Cklamovski heads into the 2024 campaign as one of two Australian head coaches.

While Muscat has departed for Chinese Super League champions Shanghai Port, he has been replaced by Socceroos legend Harry Kewell at Yokohama F.Marinos.

Kewell is the third consecutive Australian coach to lead F.Marinos, highlighting the impact of Aussies on Japanese football since Postecoglou – with a coaching staff including Cklamovski and Arthur Papas – transformed the top tier.

“I’m proud of the work that we’ve all done,” said Cklamovski. “The respect that we’ve got in Japan and across Asia perhaps, has come from the reality of good work. Good people doing good work.

“I think that’s why Japanese football looked at Australian coaches and went, ‘okay, good people, hard working and honest men’. Good at what we do.
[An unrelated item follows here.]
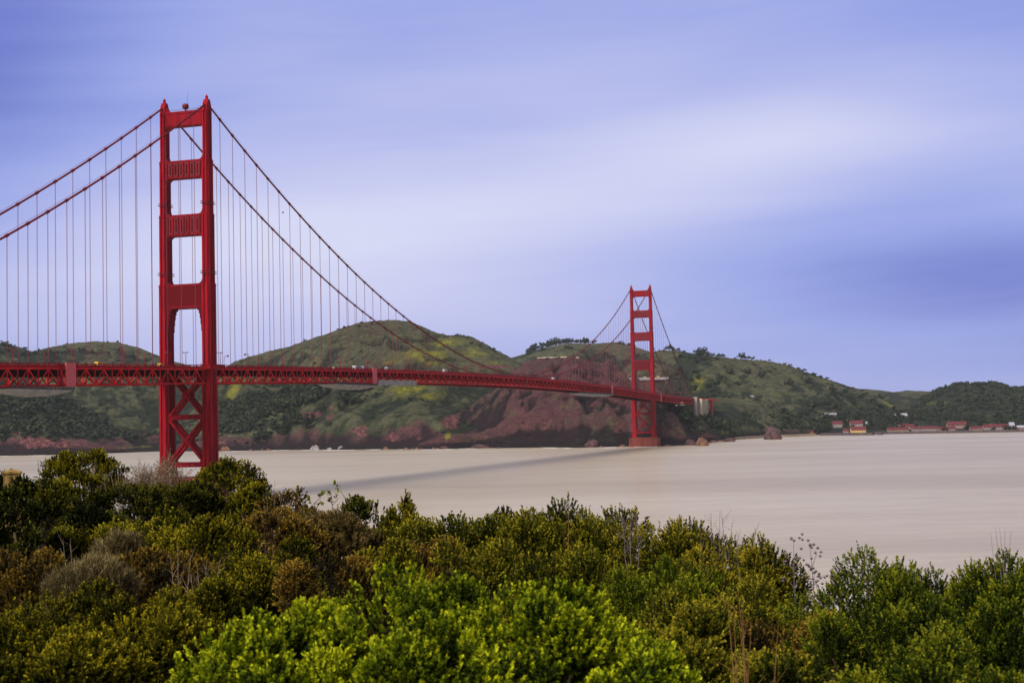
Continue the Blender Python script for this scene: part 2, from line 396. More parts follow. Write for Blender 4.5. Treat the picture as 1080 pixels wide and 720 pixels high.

“I believe in Aussie coaches. There’s a heap of Aussie coaches, whether that be in the A-Leagues or around. We’re good mate. The world is starting to open their eyes to that which is great for all of us.

“I’m very proud to be an Australian coach but I’m very proud of every Australian coach having a crack and trying to break down those barriers. It’s only the start of maybe that’s going to get strong and stronger. There’s a pool of Aussie coaches in the A-League and around that are very, very good coaches that just need a chance to go do their thing.”